Völkerfreundschaft im Klassenzimmer

Veröffentlicht am 21. Februar 2022

Unsere Tochter lernt seit Beginn dieses Schuljahrs Russisch. Das Curriculum ihrer Schule verlangt eine dritte Fremdsprache. Französisch und Russisch standen zur Wahl. Ich glaube, dass sie sich aus Neugier für Letzteres entschieden hat. Russisch war für sie exotischer und damit interessanter.

Als der Kurs zusammentrat, zeigte sich, dass nur drei von 15 Schülerinnen und Schülern als Muttersprache Deutsch hatten. Die anderen sind mit zumeist slawischen Sprachen aufgewachsen, einzelne mit Russisch. Auch die Lehrerin ist Russin, im übrigen eine liebe Frau und engagierte Pädagogin, sodass das neue Fach unserer Tochter bald Spaß zu machen begann.

Doch die Freude ist mittlerweile verflogen. Das liegt weder an der Lehrerin noch an der Klasse oder etwa schulischen Misserfolgen. Vor ein paar Tagen sagte unsere Tochter beim Abendbrot, dass sie keinen Sinne darin sehe, die Sprache eines Landes zu lernen, das „solche Sachen macht“. Mit „solchen Sachen“ meinte sie den massenhaften Aufmarsch russischen Militärs an den Grenzen zur Ukraine. Was auch immer der Grund für diesen Aufmarsch ist, die russische Militärmaschinerie wirkt bedrohlich und gibt alles, nur kein sympathisches Bild ab.

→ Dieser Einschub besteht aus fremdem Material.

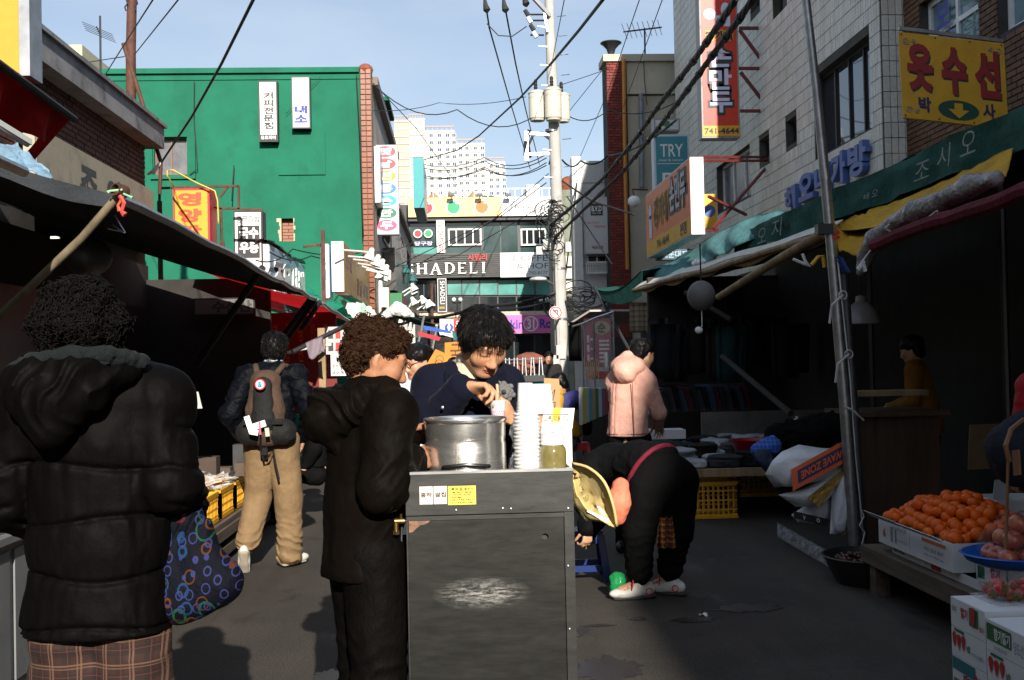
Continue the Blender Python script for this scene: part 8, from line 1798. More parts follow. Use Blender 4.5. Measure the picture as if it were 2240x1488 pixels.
F.warp(lambda x,y,z:.006*fbm(x*90,y*90,z*90));F.mesh('hood_trim',RIB,lw)
F=Field((-.24,-.22,0),(.24,.22,.95),.009)
for s,q in(('l',-1),('r',1)):F.chain([(q*.07,0,.86),(q*.09,.01,.5),(q*.095,0,.1)],[.092,.098,.088],.03)
F.warp(folds(.014,6,6,9,2));F.slab((0,0,.06),(0,0,-1))
PLAID=plaid_mat('brown_plaid_wool',(.026,.008,.0045),[(.062,.02,0,(.008,.0035,.003),None),(.062,.004,.024,(.16,.085,.055),None),(.062,.003,.031,(.14,.075,.05),None),(.062,.002,.05,(.1,.02,.015),None)],axes=(0,2));F.mesh('trousers',PLAID,lw)
for q in(-1,1):
 F=Field((q*.1-.1,-.14,-.01),(q*.1+.1,.22,.16),.008);shoe(F,(q*.1,0,.08),(0,1,0));F.mesh('shoe',mat('black_leather',(.02,.02,.02),rough=.4),lw)
F=Field((-.22,-.2,1.44),(.15,.2,1.76),.005);F.ell((-.034,-.01,1.598),(.094,.105,.082),.03);F.ell((-.034,-.035,1.56),(.088,.078,.062),.04);F.ell((-.02,-.04,1.645),(.05,.06,.03),.04);F.ell((-.07,-.02,1.61),(.045,.06,.05),.04)
F.warp(lambda x,y,z:.034*fbm(x*17,y*17,z*17)+.016*fbm(x*48,y*48,z*48));hr=F.mesh('hair',PERM,lw)
P_,N_=surf(hr);m_=(P_[:,1]<.09);curls(P_[m_],N_[m_],3400,.0017,.0075,1.2,.026,PERM,'curl',hr,1)['kind']='stuff'
#  2. student with the backpack
g_=gr(599,1243);
st=person('young man with a brown and black backpack and khaki trousers walking away',(g_.x,g_.y,0),R(-3))
J=dict(pel=Vz(0,0,.9),wst=Vz(0,.02,1.06),chs=Vz(0,.04,1.28),nck=Vz(.0,.05,1.46),shl=Vz(-.18,.03,1.4),shr=Vz(.18,.03,1.4),ell=Vz(-.29,-.04,1.13),elr=Vz(.29,-.05,1.13),wrl=Vz(-.215,.1,.94),wrr=Vz(.215,.1,.94),hpl=Vz(-.1,0,.88),hpr=Vz(.1,0,.88),knl=Vz(-.12,.06,.5),knr=Vz(.11,.03,.48),anl=Vz(-.18,-.12,.15),anr=Vz(.11,.06,.09),ftl=Vz(-.1,.55,-.83),ftr=Vz(.35,.94,0))
Hd=Head((.02,.08,1.6),(.02,1,-.12))
F=Field((-.36,-.3,0),(.36,.34,1.76),.009);base_skel(F,J,.95);head_field(F,Hd,J['nck']);hand(F,J['wrl'],(.25,.4,-1),(1,0,0),(.3,)*4,.4,-1);hand(F,J['wrr'],(-.25,.4,-1),(-1,0,0),(.3,)*4,.4,1);F.mesh('body',SKIN,st,tint=head_tint(Hd))
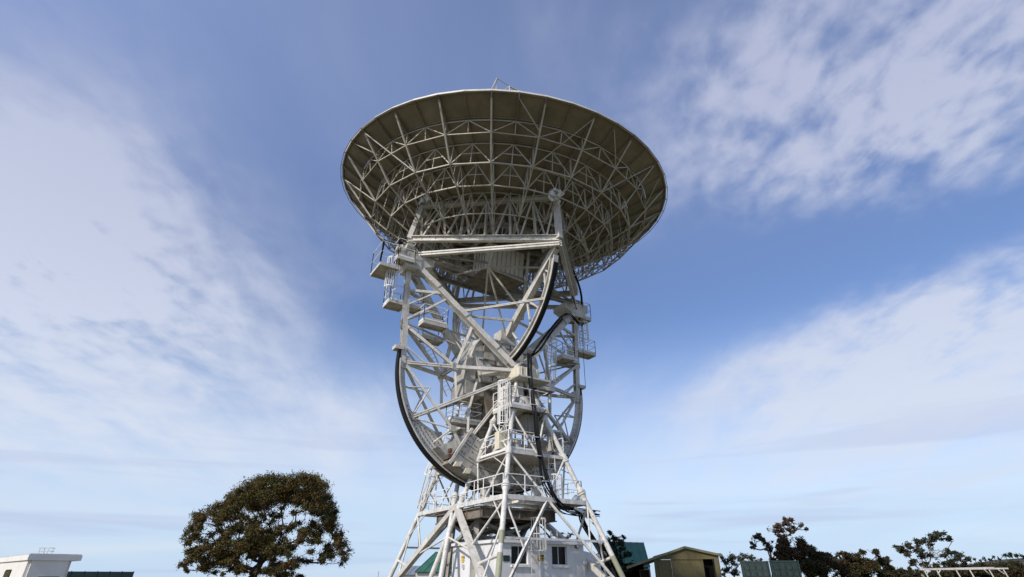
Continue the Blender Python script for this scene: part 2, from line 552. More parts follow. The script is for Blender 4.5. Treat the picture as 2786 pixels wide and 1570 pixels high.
# ---------------- rib trusses
N1 = (10.25, 4.05); N2 = (8.95, 3.22); N3 = (7.15, 2.2); N4 = (4.9, 1.3)
def surf(th, r): return D(th, r, zs(r)-.20)
for k in range(24):
    th = R(5+15*k)
    def d(r, z): return D(th, r, z)
    b = MB()
    tops = [surf(th, r) for r in (12.8, 11.5, 10.1, 8.75, 6.5, 3.9, 1.3)]
    for i in range(6): b.bar(tops[i], tops[i+1], .07, .12, NN)
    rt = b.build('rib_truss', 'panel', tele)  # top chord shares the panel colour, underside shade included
    beam('outer_strut', d(12.75, 7.05), d(*N1), .12, rt, 'strut', 'angle', up=NN)
    beam('lower_chord', d(*N1), d(*N2), .095, rt, 'strut', 'angle', up=NN)
    beam('lower_chord', d(*N2), d(*N3), .095, rt, 'strut', 'angle', up=NN)
    beam('lower_chord', d(*N3), d(*N4), .095, rt, 'strut', 'angle', up=NN)
    beam('web_post', d(*N1), surf(th, 10.1), .075, rt, 'strut', 'angle', up=NN)
    beam('web_post', d(*N2), surf(th, 8.75), .075, rt, 'strut', 'angle', up=NN)
    beam('web_post', d(*N3), surf(th, 6.6), .085, rt, 'strut', 'angle', up=NN)
    beam('web_diagonal', d(*N3), surf(th, 8.75), .06, rt, 'strut', 'angle', up=NN)
    for p_, q_ in (((9.6, 3.64), (9.4, zs(9.4)-.2)), ((8.0, 2.7), (7.7, zs(7.7)-.2)), ((6.0, 1.75), (5.6, zs(5.6)-.2))):
        beam('web_lacing', d(*p_), d(*q_), .04, rt, 'strut', 'box')
    beam('web_diagonal', d(*N4), surf(th, 6.5), .06, rt, 'strut', 'angle', up=NN)
    beam('web_post', d(*N4), surf(th, 4.2), .07, rt, 'strut', 'angle', up=NN)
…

Wir haben unserer Tochter gesagt, dass man unterscheiden müsse zwischen dem russischen Volk und der russischen Regierung. Was auch immer die Regierung im Sinn habe, die meisten Menschen in Russland wollten so wie wir in Frieden leben. Es seien nach unserer Erfahrung sehr herzliche, gastfreundliche Menschen, und es lohne bestimmt, ihre Sprache zu lernen.

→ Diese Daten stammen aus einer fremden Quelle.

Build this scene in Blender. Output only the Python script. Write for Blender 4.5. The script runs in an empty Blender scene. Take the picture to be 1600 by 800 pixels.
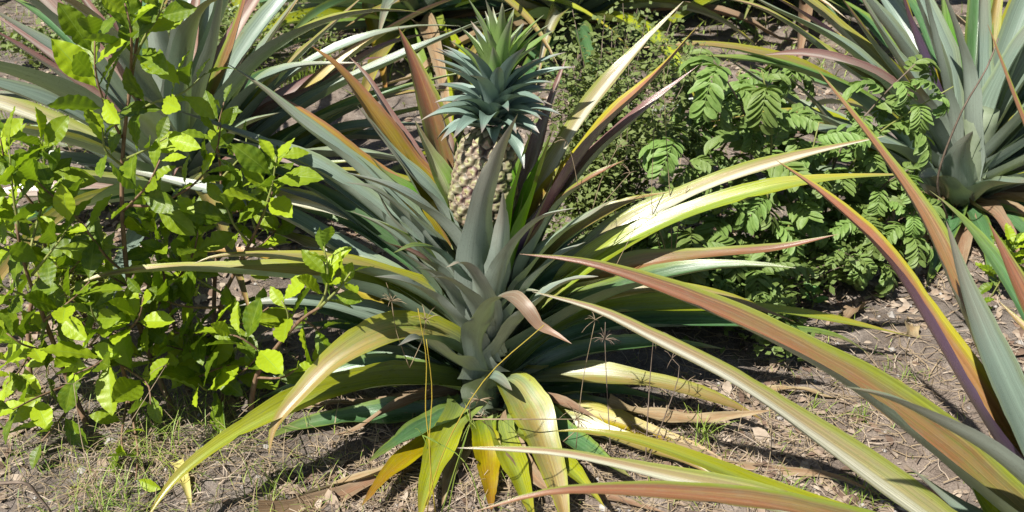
import bpy, math, random
from mathutils import Vector, Matrix, noise, Quaternion
R = math.radians
scene = bpy.context.scene
col = scene.collection
rnd = random.Random(7)

# ------------------------------------------------------------------ camera
CAM = Vector((0.0, -1.36, 1.10)); PITCH = R(30); F = 1537.0
cd = bpy.data.cameras.new('camera'); cam = bpy.data.objects.new('camera', cd); col.objects.link(cam)
cam.location = CAM; cam.rotation_euler = (R(90) - PITCH, 0, 0)
cd.sensor_width = 36; cd.lens = F / 1600 * 36; cd.clip_start = 0.05; cd.clip_end = 400
cd.dof.use_dof = True; cd.dof.focus_distance = 1.6; cd.dof.aperture_fstop = 11
scene.camera = cam
# ------------------------------------------------------------------ light
SUN = Vector((-0.42, -0.42, 0.80)).normalized()
w = bpy.data.worlds.new('World'); scene.world = w; w.use_nodes = True
nt = w.node_tree; bg = nt.nodes['Background']; sky = nt.nodes.new('ShaderNodeTexSky')
sky.sky_type = 'NISHITA'; sky.sun_disc = False
sky.sun_elevation = math.asin(SUN.z); sky.sun_rotation = math.atan2(SUN.x, SUN.y)
nt.links.new(sky.outputs[0], bg.inputs[0]); bg.inputs[1].default_value = 0.05
sl = bpy.data.lights.new('sun', 'SUN'); sl.energy = 5.0; sl.angle = R(0.5); sl.color = (1.0, 0.955, 0.88)
so = bpy.data.objects.new('sun', sl); col.objects.link(so)
so.rotation_euler = SUN.to_track_quat('Z', 'Y').to_euler(); so.location = (-3, 1, 5)
scene.view_settings.view_transform = 'Standard'; scene.view_settings.look = 'None'
scene.view_settings.gamma = 1; scene.view_settings.use_curve_mapping = False
scene.view_settings.exposure = 0.82
scene.render.resolution_x = 1024; scene.render.resolution_y = 512
try:
    scene.cycles.max_bounces = 8; scene.cycles.transparent_max_bounces = 8
except Exception: pass

# ------------------------------------------------------------------ projections
def ray(px, py):
    d = Vector(((px - 800) / F, 0, 0)); v = (400 - py) / F
    fwd = Vector((0, math.cos(PITCH), -math.sin(PITCH))); up = Vector((0, math.sin(PITCH), math.cos(PITCH)))
    return (fwd + up * v + Vector((d.x, 0, 0)))
def gz(x, y):
    r = max(abs(x), abs(y))
    if r > 8: return 0.0
    z = noise.noise(Vector((x * 1.7, y * 1.7, 3.1))) * 0.022 + noise.noise(Vector((x * 6, y * 6, 9.3))) * 0.016
    z += noise.noise(Vector((x * 21, y * 21, 1.3))) * 0.009 + noise.noise(Vector((x * 60, y * 60, 4.3))) * 0.0038
    return z - 0.008
def at(px, py, y, lo=0.006):
    r = ray(px, py); p = CAM + r * ((y - CAM.y) / r.y)
    if p.z < lo + gz(p.x, p.y):
        t = (CAM.z - lo) / -r.z; p = CAM + r * t
        p.z = max(p.z, gz(p.x, p.y) + lo)
    return p
def ground_at(px, py):
    r = ray(px, py); p = CAM + r * (CAM.z / -r.z); return Vector((p.x, p.y, gz(p.x, p.y)))

# ------------------------------------------------------------------ mesh helpers
class MB:
    def __init__(s): s.v = []; s.f = []; s.uv = []; s.mi = []; s.at = []
    def face(s, idx, uv=None, mi=0): s.f.append(idx); s.uv.append(uv); s.mi.append(mi)
    def build(s, name, mats, parent=None, smooth=True, attr=None):
        me = bpy.data.meshes.new(name); me.from_pydata([tuple(q) for q in s.v], [], s.f)
        if s.uv and s.uv[0] is not None:
            ul = me.uv_layers.new(name='UVMap'); k = 0
            flat = []
            for u in s.uv:
                for a in u: flat += [a[0], a[1]]
            ul.data.foreach_set('uv', flat)
        if not isinstance(mats, (list, tuple)): mats = [mats]
        for m in mats: me.materials.append(m)
        if len(mats) > 1: me.polygons.foreach_set('material_index', s.mi)
        if smooth: me.polygons.foreach_set('use_smooth', [True] * len(me.polygons))
        if attr:
            for nm, vals in attr.items():
                a = me.attributes.new(nm, 'FLOAT', 'POINT'); a.data.foreach_set('value', vals)
        me.update()
        o = bpy.data.objects.new(name, me); col.objects.link(o)
        if parent: link(o, parent)
        return o
def link(o, parent):
    o.parent = parent
    o.matrix_parent_inverse = parent.matrix_world.inverted() if parent.type == 'EMPTY' and False else Matrix.Identity(4)
def tag(o, label=None, cat=None, group=None, kind=None):
    if label: o['label'] = label
    if cat: o['category'] = cat
    if group: o['group'] = group
    if kind: o['kind'] = kind
    return o
def thing(name, label, cat, loc=(0, 0, 0), group=None):
    o = bpy.data.objects.new(name, None); col.objects.link(o); o.location = loc; o.empty_display_size = 0.05
    return tag(o, label, cat, group)
def crom(pts, n):
    """catmull-rom resampling to n+1 points, even in length"""
    P = [Vector(p) for p in pts]
    if len(P) == 2: P = [P[0], (P[0] + P[1]) / 2, P[1]]
    Q = [P[0] * 2 - P[1]] + P + [P[-1] * 2 - P[-2]]
    d = []
    for i in range(1, len(Q) - 2):
        for k in range(12):
            t = k / 12; a, b, c, e = Q[i - 1], Q[i], Q[i + 1], Q[i + 2]
            d.append(0.5 * ((2 * b) + (c - a) * t + (2 * a - 5 * b + 4 * c - e) * t * t + (3 * b - a - 3 * c + e) * t ** 3))
    d.append(P[-1])
    L = [0]
    for i in range(1, len(d)): L.append(L[-1] + (d[i] - d[i - 1]).length)
    out = []; j = 0
    for k in range(n + 1):
        s = L[-1] * k / n
        while j < len(L) - 2 and L[j + 1] < s: j += 1
        q = (s - L[j]) / max(1e-9, L[j + 1] - L[j]); out.append(d[j].lerp(d[j + 1], min(1, max(0, q))))
    return out, L[-1]
def add_tube(mb, pts, r0, r1, n=6, seg=None, org=Vector((0, 0, 0)), mi=0):
    C, L = crom(pts, seg or max(3, len(pts) * 3))
    b = len(mb.v); S = None
    for i, c in enumerate(C):
        T = (C[min(i + 1, len(C) - 1)] - C[max(i - 1, 0)]).normalized()
        if S is None: S = T.orthogonal().normalized()
        S = (S - T * S.dot(T)).normalized(); N = T.cross(S); r = r0 + (r1 - r0) * i / (len(C) - 1)
        for k in range(n):
            a = 2 * math.pi * k / n; mb.v.append(c + (S * math.cos(a) + N * math.sin(a)) * r - org)
    for i in range(len(C) - 1):
        for k in range(n):
            k2 = (k + 1) % n
            mb.face((b + i * n + k, b + i * n + k2, b + (i + 1) * n + k2, b + (i + 1) * n + k),
                    [(k / n, i / len(C)), ((k + 1) / n, i / len(C)), ((k + 1) / n, (i + 1) / len(C)), (k / n, (i + 1) / len(C))], mi)
    mb.face(tuple(b + (len(C) - 1) * n + k for k in range(n)), [(0, 0)] * n, mi)
    mb.face(tuple(b + k for k in reversed(range(n))), [(0, 0)] * n, mi)

# ------------------------------------------------------------------ materials
def new_mat(name):
    m = bpy.data.materials.new(name); m.use_nodes = True; n = m.node_tree.nodes; l = m.node_tree.links
    for x in list(n): n.remove(x)
    out = n.new('ShaderNodeOutputMaterial'); return m, n, l, out
class NB:
    def __init__(s, n, l): s.n = n; s.l = l
    def _in(s, node, i, v):
        if v is None: return
        if isinstance(v, bpy.types.NodeSocket): s.l.new(v, node.inputs[i])
        else:
            if isinstance(v, tuple) and len(v) == 3 and node.inputs[i].type == 'RGBA': v = v + (1,)
            node.inputs[i].default_value = v
    def math(s, op, a, b=None, c=None, clamp=False):
        x = s.n.new('ShaderNodeMath'); x.operation = op; x.use_clamp = clamp
        s._in(x, 0, a); s._in(x, 1, b); s._in(x, 2, c); return x.outputs[0]
    def mix(s, f, a, b, mode='MIX'):
        x = s.n.new('ShaderNodeMix'); x.data_type = 'RGBA'; x.blend_type = mode
        s._in(x, 0, f); s._in(x, 6, a); s._in(x, 7, b); return x.outputs[2]
    def noise(s, vec, scale, detail=3, rough=0.55, out=0):
        x = s.n.new('ShaderNodeTexNoise'); s._in(x, 'Vector', vec); x.inputs['Scale'].default_value = scale
        x.inputs['Detail'].default_value = detail; x.inputs['Roughness'].default_value = rough; return x.outputs[out]
    def ramp(s, f, stops):
        x = s.n.new('ShaderNodeValToRGB'); s._in(x, 0, f); e = x.color_ramp.elements
        while len(e) < len(stops): e.new(0.5)
        for q, (p, c) in zip(e, stops):
            q.position = p; q.color = tuple(c) + (1,) if len(c) == 3 else c
        return x.outputs[0]
    def smooth(s, v, a, b):
        x = s.n.new('ShaderNodeMapRange'); x.interpolation_type = 'SMOOTHSTEP'; s._in(x, 0, v)
        x.inputs[1].default_value = a; x.inputs[2].default_value = b; return x.outputs[0]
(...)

Aber warum, fragte unsere Tochter, würden die Menschen in Russland dann zulassen, dass ihre Regierung andere Staaten bedroht? Warum würden die russischen Soldaten tun, was ihre Regierung sagt?

Darauf wussten wir keine rechte Antwort. Wir fragten unsere Tochter, ob sie schon im Unterricht über die Situation gesprochen hätten. Sie sagte, nur mit ihren Freundinnen, aber nicht mit der ganzen Klasse. Sie habe den Eindruck, dass die Lehrerin vermeide, über die politische Lage in Russland zu reden, vermutlich aus Angst, dass die Diskussion eskalieren könnte. Einige in der Klasse kämen nämlich aus Polen und der Ukraine, andere aus Russland, und die Stimmung sei ziemlich angespannt.

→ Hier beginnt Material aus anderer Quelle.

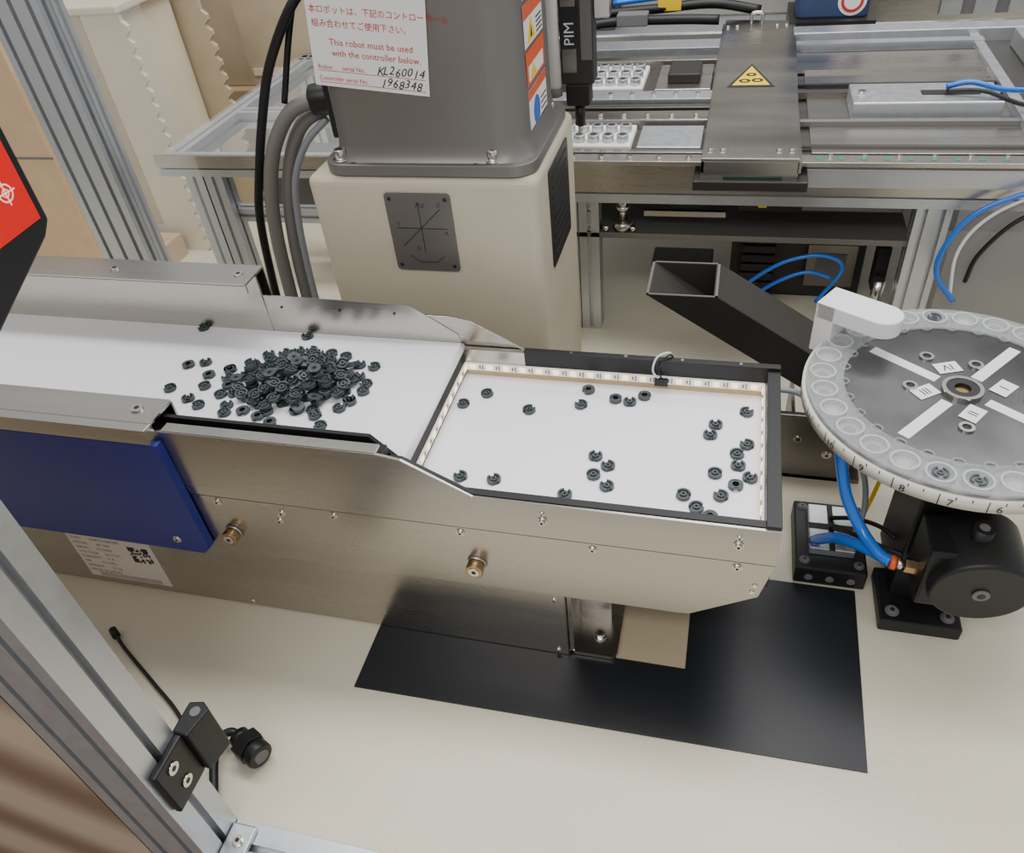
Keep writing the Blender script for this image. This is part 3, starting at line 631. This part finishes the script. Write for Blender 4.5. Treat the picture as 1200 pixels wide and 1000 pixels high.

Was auch immer die russische Regierung in der Ukraine zu gewinnen hofft, die Herzen in Europa gewinnt sie damit kaum auch nicht unter den wenigen jungen Menschen, die hierzulande Russisch lernen. Aber wozu auch braucht eine Großmacht wie Russland Freunde an einem Wiener Gymnasium?

Ergänzung am 1. März 2022

Als das Vorstehende geschrieben wurde, Anfang vergangener Woche, wollte auch ich noch nicht glauben, dass die russische Regierung Ernst machen und die Ukraine mit einem vorgestrigen Landkrieg überziehen würde. Seit dem Tag des Angriffs wird in der Russisch-Klasse unserer Tochter endlich über all das geredet, ausgiebig und offen. Die Oma einer Schülerin sitzt in Kiew, sitzt im Wortsinn, denn sie ist an den Rollstuhl gefesselt und kann nicht in den Luftschutzkeller fliehen. Die  Lehrerin erzählt von einer Freundin in Russland, deren Sohn zum russischen Militär eingezogen wurde und die seit Tagen vergeblich in Erfahrung zu bringen versucht, wo ihr Sohn ist und wie es ihm geht. Schülerinnen und Lehrerin sprechen über ihre Ängste und ihren Schmerz. Es ist nur ein schwacher Trost – aber immerhin ein Trost, dass wenigstens in dieser Schulklasse kein Krieg herrscht.